Goal |
The data below is to be returned in full and exactly.

Material shown |
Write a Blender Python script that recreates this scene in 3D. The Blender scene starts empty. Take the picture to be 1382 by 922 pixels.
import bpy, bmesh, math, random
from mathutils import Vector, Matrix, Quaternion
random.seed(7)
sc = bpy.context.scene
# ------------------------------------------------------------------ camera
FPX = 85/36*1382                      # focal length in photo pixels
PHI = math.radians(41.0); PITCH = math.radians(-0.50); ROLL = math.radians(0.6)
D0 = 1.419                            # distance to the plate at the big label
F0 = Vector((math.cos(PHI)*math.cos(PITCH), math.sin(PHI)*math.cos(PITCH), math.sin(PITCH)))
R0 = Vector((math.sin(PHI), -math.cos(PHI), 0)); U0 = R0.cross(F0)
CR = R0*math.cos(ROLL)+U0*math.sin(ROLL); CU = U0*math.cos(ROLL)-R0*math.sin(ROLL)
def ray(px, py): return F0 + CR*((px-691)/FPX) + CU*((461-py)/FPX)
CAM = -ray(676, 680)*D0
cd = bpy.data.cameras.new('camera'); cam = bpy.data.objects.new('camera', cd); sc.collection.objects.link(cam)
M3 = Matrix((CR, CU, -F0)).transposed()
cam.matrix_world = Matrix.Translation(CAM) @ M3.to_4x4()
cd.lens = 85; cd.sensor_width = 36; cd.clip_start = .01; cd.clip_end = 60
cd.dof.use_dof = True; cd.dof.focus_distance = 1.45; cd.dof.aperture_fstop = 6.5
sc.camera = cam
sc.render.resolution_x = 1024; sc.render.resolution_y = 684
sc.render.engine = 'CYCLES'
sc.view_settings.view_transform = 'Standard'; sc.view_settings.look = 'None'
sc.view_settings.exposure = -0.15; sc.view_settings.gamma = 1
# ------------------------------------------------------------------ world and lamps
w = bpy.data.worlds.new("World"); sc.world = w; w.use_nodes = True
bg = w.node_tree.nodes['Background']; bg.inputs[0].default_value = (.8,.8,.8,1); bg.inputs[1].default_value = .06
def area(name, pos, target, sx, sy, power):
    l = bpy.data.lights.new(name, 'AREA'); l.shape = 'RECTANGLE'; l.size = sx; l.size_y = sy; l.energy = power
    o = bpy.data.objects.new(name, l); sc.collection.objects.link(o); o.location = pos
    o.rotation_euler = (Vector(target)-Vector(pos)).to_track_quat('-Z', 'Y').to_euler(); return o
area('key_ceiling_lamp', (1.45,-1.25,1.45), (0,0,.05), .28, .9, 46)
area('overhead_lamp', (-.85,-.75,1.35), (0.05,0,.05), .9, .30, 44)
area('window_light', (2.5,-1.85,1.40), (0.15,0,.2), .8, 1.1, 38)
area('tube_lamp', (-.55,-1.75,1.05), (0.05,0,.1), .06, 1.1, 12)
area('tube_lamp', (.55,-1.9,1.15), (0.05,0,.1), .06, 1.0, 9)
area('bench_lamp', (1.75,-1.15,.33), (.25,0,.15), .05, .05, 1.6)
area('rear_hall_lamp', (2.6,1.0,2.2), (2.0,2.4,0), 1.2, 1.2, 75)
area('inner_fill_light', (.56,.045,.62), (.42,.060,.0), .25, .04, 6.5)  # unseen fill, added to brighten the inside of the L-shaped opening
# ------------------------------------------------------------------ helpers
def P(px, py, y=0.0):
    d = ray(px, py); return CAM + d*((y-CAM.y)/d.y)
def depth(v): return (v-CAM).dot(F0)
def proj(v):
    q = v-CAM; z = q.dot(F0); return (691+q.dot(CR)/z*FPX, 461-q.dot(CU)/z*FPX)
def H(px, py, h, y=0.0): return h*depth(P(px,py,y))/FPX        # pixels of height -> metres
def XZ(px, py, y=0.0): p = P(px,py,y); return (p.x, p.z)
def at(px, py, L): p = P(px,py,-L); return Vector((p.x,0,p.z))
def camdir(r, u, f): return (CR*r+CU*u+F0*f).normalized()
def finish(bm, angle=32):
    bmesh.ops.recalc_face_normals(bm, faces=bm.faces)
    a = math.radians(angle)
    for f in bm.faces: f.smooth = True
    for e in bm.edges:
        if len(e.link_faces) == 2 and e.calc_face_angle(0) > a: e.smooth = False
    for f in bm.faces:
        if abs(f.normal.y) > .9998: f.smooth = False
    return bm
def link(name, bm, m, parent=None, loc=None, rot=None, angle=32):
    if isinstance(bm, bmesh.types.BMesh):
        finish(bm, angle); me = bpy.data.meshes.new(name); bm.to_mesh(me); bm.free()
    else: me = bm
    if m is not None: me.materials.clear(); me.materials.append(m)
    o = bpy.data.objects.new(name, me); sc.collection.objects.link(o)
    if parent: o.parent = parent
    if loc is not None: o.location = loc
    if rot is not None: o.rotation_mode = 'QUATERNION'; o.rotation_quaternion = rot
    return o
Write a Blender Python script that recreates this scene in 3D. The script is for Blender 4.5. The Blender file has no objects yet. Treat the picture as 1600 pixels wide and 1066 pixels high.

Right answer |
Write a Blender Python script that recreates this scene in 3D. The Blender scene starts empty. Take the picture to be 1382 by 922 pixels.
import bpy, bmesh, math, random
from mathutils import Vector, Matrix, Quaternion
random.seed(7)
sc = bpy.context.scene
# ------------------------------------------------------------------ camera
FPX = 85/36*1382                      # focal length in photo pixels
PHI = math.radians(41.0); PITCH = math.radians(-0.50); ROLL = math.radians(0.6)
D0 = 1.419                            # distance to the plate at the big label
F0 = Vector((math.cos(PHI)*math.cos(PITCH), math.sin(PHI)*math.cos(PITCH), math.sin(PITCH)))
R0 = Vector((math.sin(PHI), -math.cos(PHI), 0)); U0 = R0.cross(F0)
CR = R0*math.cos(ROLL)+U0*math.sin(ROLL); CU = U0*math.cos(ROLL)-R0*math.sin(ROLL)
def ray(px, py): return F0 + CR*((px-691)/FPX) + CU*((461-py)/FPX)
CAM = -ray(676, 680)*D0
cd = bpy.data.cameras.new('camera'); cam = bpy.data.objects.new('camera', cd); sc.collection.objects.link(cam)
M3 = Matrix((CR, CU, -F0)).transposed()
cam.matrix_world = Matrix.Translation(CAM) @ M3.to_4x4()
cd.lens = 85; cd.sensor_width = 36; cd.clip_start = .01; cd.clip_end = 60
cd.dof.use_dof = True; cd.dof.focus_distance = 1.45; cd.dof.aperture_fstop = 6.5
sc.camera = cam
sc.render.resolution_x = 1024; sc.render.resolution_y = 684
sc.render.engine = 'CYCLES'
sc.view_settings.view_transform = 'Standard'; sc.view_settings.look = 'None'
sc.view_settings.exposure = -0.15; sc.view_settings.gamma = 1
# ------------------------------------------------------------------ world and lamps
w = bpy.data.worlds.new("World"); sc.world = w; w.use_nodes = True
bg = w.node_tree.nodes['Background']; bg.inputs[0].default_value = (.8,.8,.8,1); bg.inputs[1].default_value = .06
def area(name, pos, target, sx, sy, power):
    l = bpy.data.lights.new(name, 'AREA'); l.shape = 'RECTANGLE'; l.size = sx; l.size_y = sy; l.energy = power
    o = bpy.data.objects.new(name, l); sc.collection.objects.link(o); o.location = pos
    o.rotation_euler = (Vector(target)-Vector(pos)).to_track_quat('-Z', 'Y').to_euler(); return o
area('key_ceiling_lamp', (1.45,-1.25,1.45), (0,0,.05), .28, .9, 46)
area('overhead_lamp', (-.85,-.75,1.35), (0.05,0,.05), .9, .30, 44)
area('window_light', (2.5,-1.85,1.40), (0.15,0,.2), .8, 1.1, 38)
area('tube_lamp', (-.55,-1.75,1.05), (0.05,0,.1), .06, 1.1, 12)
area('tube_lamp', (.55,-1.9,1.15), (0.05,0,.1), .06, 1.0, 9)
area('bench_lamp', (1.75,-1.15,.33), (.25,0,.15), .05, .05, 1.6)
area('rear_hall_lamp', (2.6,1.0,2.2), (2.0,2.4,0), 1.2, 1.2, 75)
area('inner_fill_light', (.56,.045,.62), (.42,.060,.0), .25, .04, 6.5)  # unseen fill, added to brighten the inside of the L-shaped opening
# ------------------------------------------------------------------ helpers
def P(px, py, y=0.0):
    d = ray(px, py); return CAM + d*((y-CAM.y)/d.y)
def depth(v): return (v-CAM).dot(F0)
def proj(v):
    q = v-CAM; z = q.dot(F0); return (691+q.dot(CR)/z*FPX, 461-q.dot(CU)/z*FPX)
def H(px, py, h, y=0.0): return h*depth(P(px,py,y))/FPX        # pixels of height -> metres
def XZ(px, py, y=0.0): p = P(px,py,y); return (p.x, p.z)
def at(px, py, L): p = P(px,py,-L); return Vector((p.x,0,p.z))
def camdir(r, u, f): return (CR*r+CU*u+F0*f).normalized()
def finish(bm, angle=32):
    bmesh.ops.recalc_face_normals(bm, faces=bm.faces)
    a = math.radians(angle)
    for f in bm.faces: f.smooth = True
    for e in bm.edges:
        if len(e.link_faces) == 2 and e.calc_face_angle(0) > a: e.smooth = False
    for f in bm.faces:
        if abs(f.normal.y) > .9998: f.smooth = False
    return bm
def link(name, bm, m, parent=None, loc=None, rot=None, angle=32):
    if isinstance(bm, bmesh.types.BMesh):
        finish(bm, angle); me = bpy.data.meshes.new(name); bm.to_mesh(me); bm.free()
    else: me = bm
    if m is not None: me.materials.clear(); me.materials.append(m)
    o = bpy.data.objects.new(name, me); sc.collection.objects.link(o)
    if parent: o.parent = parent
    if loc is not None: o.location = loc
    if rot is not None: o.rotation_mode = 'QUATERNION'; o.rotation_quaternion = rot
    return o
Write a Blender Python script that recreates this scene in 3D. The script is for Blender 4.5. The Blender file has no objects yet. Treat the picture as 1600 pixels wide and 1066 pixels high.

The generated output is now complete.